It's 6 am for me on the 11th of December and that means another Advent of Code was just released. Let's get straight into solving!

The Problem

Today's challenge can be found here

In today's Advent of Code challenge we are provided with an image from space:

...#......
.......#..
#.........
..........
......#...
.#........
.........#
..........
.......#..
#...#.....

Of course this image is represented in a text format, so we can work with it. In this case the "image" above is the example input. Every line has the same amount of characters, so we end up with a fixed width and height. Also, there are only 2 characters:

• # For a galaxy
• # For empty space

Our objective for today is to find the sum of all distances between all galaxies. But there's also a little catch to that: Since it takes a lot of time to travel from one galaxy to another, the space actually expands in this time. For that we are also provided with a rule. Every row or column which only contains empty space (no galaxy) has to be doubled.

That's all we know so far for part one, let's get coding!

⭐ Part 1

To start of implementing this I'm going to create 2 constant values for galaxies and expanded space:

private const val GALAXY = '#'
private const val EXPANDED = 'x'

Now I'm not going to parse the input, but actually transform it instead. My idea is to replace every space which would end up expanded with our defined character for that (x).

private fun List<String>.expand(): List<String> {
    return this.map { line ->
        if (line.none { it == GALAXY })
            EXPANDED.toString().repeat(line.length)
        else {
            line
                .mapIndexed { i, old -> if (this.none { it[i] == GALAXY }) EXPANDED else old }
                .joinToString("")
        }
    }
}

To achieve this there are 2 possible cases for each line. The first one being that no single character in the current line is a galaxy. And the second one that the current index of this line also does not contain a galaxy in every other line at the same index.
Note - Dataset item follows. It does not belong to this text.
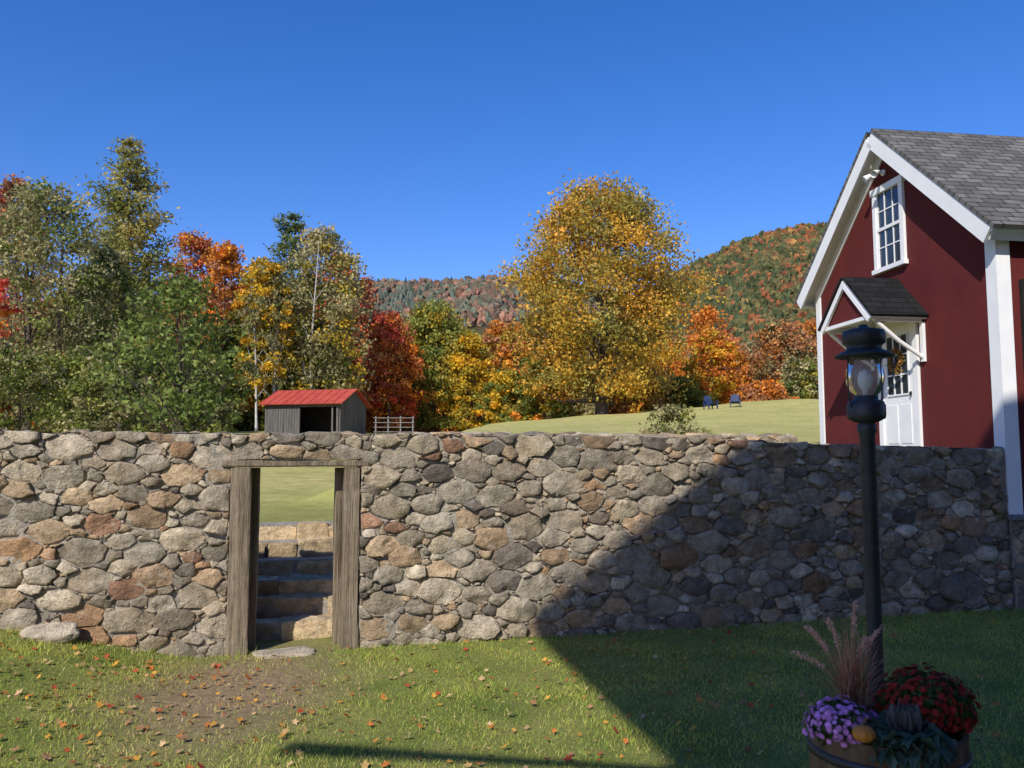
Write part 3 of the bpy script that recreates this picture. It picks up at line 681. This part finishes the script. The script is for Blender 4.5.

If any of this is true I'm replacing the empty space character with a x, so we know which space is expanded later on.

After running this, the example input now looks like this:

..x#.x..x.
..x..x.#x.
#.x..x..x.
xxxxxxxxxx
..x..x#.x.
.#x..x..x.
..x..x..x#
xxxxxxxxxx
..x..x.#x.
#.x.#x..x.

For the next step I stored every galaxy with its coordinates in a list. And I also created a data class for that:

private data class Galaxy(val x: Int, val y: Int)
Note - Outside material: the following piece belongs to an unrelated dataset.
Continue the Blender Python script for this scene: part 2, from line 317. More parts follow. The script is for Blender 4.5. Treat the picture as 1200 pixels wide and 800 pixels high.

val galaxies = space.flatMapIndexed { y, line ->
    line.mapIndexedNotNull { x, c ->
        if (c == GALAXY) Galaxy(x, y) else null
    }
}

Now we can actually implement a function which counts the steps it takes from one galaxy to another. Since we are not allowed to walk diagonally this will be the manhattan distance between the two points.

To now calculate this while taking into consideration the space expansion, I will sum up all steps it takes to reach the same x and the same y coordinate like so:

private fun countSteps(space: List<String>, a: Galaxy, b: Galaxy): Long {
    val xIndices = if (a.x > b.x) a.x - 1 downTo b.x else a.x until b.x
    val yIndices = if (a.y > b.y) a.y - 1 downTo b.y else a.y until b.y
    val xSteps = xIndices.sumOf { x -> if (space[a.y][x] == EXPANDED) 2 else 1 }
    val ySteps = yIndices.sumOf { y -> if (space[y][a.x] == EXPANDED) 2 else 1 }

    return xSteps + ySteps
}

First I create a range of all indices in the path for both axes. And then I count the steps for both by either adding 2 if the current character is expanded or 1 when it's not. And in the end we can just return the sum of the x and y-axis steps.

Now all that's left to do is to count the distance between each galaxy in our list and sum them up. When doing this with a loop we have to make sure that we don't count every path twice (a to b and b to a). My solution for that is to drop all the previous galaxies in the inner loop:

return galaxies
    .flatMapIndexed { i, a ->
        galaxies
            .drop(i)
            .map { b -> countSteps(space, a, b) }
    }
    .sum()

Now let's see if everything is correct:

override val partOneTestExamples: Map<List<String>, Long> = mapOf(
    listOf(
        "...#......",
        ".......#..",
        "#.........",
        "..........",
        "......#...",
        ".#........",
        ".........#",
        "..........",
        ".......#..",
        "#...#.....",
    ) to 374
)

The example input returns 374 and my input gives me 10292708, and both of these values are correct. First star ⭐ collected let's get to part two!

⭐ Part 2

For part two, all we have to do is to change the expansion size from 2 to 1000000.

To do this I added a parameter to the countSteps function, which retrieves the expansion size:

private fun countSteps(space: List<String>, a: Galaxy, b: Galaxy, expansionSize: Long): Long {
    val xIndices = if (a.x > b.x) a.x - 1 downTo b.x else a.x until b.x
    val yIndices = if (a.y > b.y) a.y - 1 downTo b.y else a.y until b.y
    val xSteps = xIndices.sumOf { x -> if (space[a.y][x] == EXPANDED) expansionSize else 1 }
    val ySteps = yIndices.sumOf { y -> if (space[y][a.x] == EXPANDED) expansionSize else 1 }

    return xSteps + ySteps
}

And also I created a combined function for both parts since the rest of the logic stays the exact same.

private fun combined(input: List<String>, expansionSize: Long): Long {
    val space = input.expand()
    val galaxies = space.flatMapIndexed { y, line ->
        line.mapIndexedNotNull { x, c ->
            if (c == GALAXY) Galaxy(x, y) else null
        }
    }

    return galaxies
        .flatMapIndexed { i, a ->
            galaxies
                .drop(i)
                .map { b -> countSteps(space, a, b, expansionSize) }
        }
        .sum()
}

With that done my final solution for both parts looks like this:

override fun partOne(input: List<String>): Long =
    combined(input, expansionSize = 2)

override fun partTwo(input: List<String>): Long =
    combined(input, expansionSize = 1_000_000)

When I run this it gives me 82000210 for the test and 790194712336 for myself. Since this number is that big I used longs in every place and you should too!

Both of these values are correct again, and we grab the second star ⭐ for today!

Final Words

I actually enjoyed today's challenge a lot since there are many way's on how this could be implemented. Originally I just duplicated each row and column of the first part which was empty, but well then I saw part two, and I came up with a much better solution.

And also if you are interested in more approaches to solve this I can really recommend today's kotlin livestream. This also explains everything more in depth, and I really enjoyed watching that this afternoon.

My full code can be found here.

I hope we see each other tomorrow!